A businessman in the making: A Sponsored Child Story

 

When Edmar was 11 years old, his father brought him to his aunt. He could no longer support his education, he reasoned.

“My father meant well but as a child, I thought that perhaps, something was wrong with me,” now 19-year old Edmar recalls.

He comes from a family of nine. He is the fourth of 7 children. His parents didn’t have a steady source of income. His father used to be a laborer while his mother accepted laundry services or farm works, depending on what was available.

Living with his aunt for a year, until he got sick and had to go back to his home, Edmar learned a great deal about business. His aunt sold barbecue, hotdogs and makes hotcakes. He would help her prepare the foods and would sell those in the neighborhood. When he went back to his family, he was determined to start his own barbecue and hotcake stand to support his education.

God had a purpose for bringing him to his aunt, he reckons. In the same year, Edmar became part of World Vision’s sponsorship program in South Cotabato.

“It’s as if God started answering my prayers as a child,” he smiles. The school supplies his parents couldn’t afford at that time, he received through the program. His small business, meanwhile, became a steady source of at least P200 each week for his allowance and his household’s needs.

Upping the business

Part of World Vision’s goal is to empower the parents so they could provide the basic needs of their children. Interventions like livelihood program are implemented to help achieve that goal.

In the early years of his being a sponsored child, Edmar’s family received livestock to help augment the family’s income. While it flourished at first, a series of health problems forced the family to sell what they received.

The breakthrough came in 2016. Edmar’s mom received a training on making puto, a steamed rice cake usually served as snacks, and received a starter kit. Although she wanted to maximize the opportunity, she started becoming sickly. Edmar, already in high school, held the fort.

“My high school teacher taught us to make puto. I also felt like I couldn’t just put to waste what was given to me through my sponsor,” he shares.

In the weeks that followed, Edmar would wake up early in the morning to make puto, selling it to the neighborhood and to his classmates. He started earning at least P400, on top of his income from barbecue and hotdogs.

Edmar always believed in the quote “It’s not your fault if you were born poor but it’s up to you if you will remain one when you grow old.” He stood by it. In his heart, he knows that poverty is just temporary for him and his family.

His exposures to different leadership training gave him more confidence in upping the game.

“My favorite part of being a sponsored child is joining several training that empowered me to think, speak, and mingle with different people. Until today, the skill I got from it, I use it in doing a small business,” he shares.

Onward to his dreams

Today, Edmar is in first-year college, taking up Bachelor of Teacher Education, major in Food Service Management. The money he earned from selling puto and other foods, he used to build a small sari-sari store that his mother can manage while he is at school. Every night, he also makes ice candy for his younger sister to sell in school.
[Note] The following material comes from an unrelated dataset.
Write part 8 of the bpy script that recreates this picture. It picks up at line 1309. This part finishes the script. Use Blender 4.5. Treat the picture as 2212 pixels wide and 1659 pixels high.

“It’s hard to juggle work and studies but I survived the first semester and I intend to survive the next ones,” he smiles.

Edmar’s mother is proud of him. And he hopes his sponsor feels the same way.

“I am pleased to tell you that the support I received through your sponsorship helped me reach this point. I am three years away from becoming a teacher and prayerfully, an even more successful businessman,” he shares with full conviction.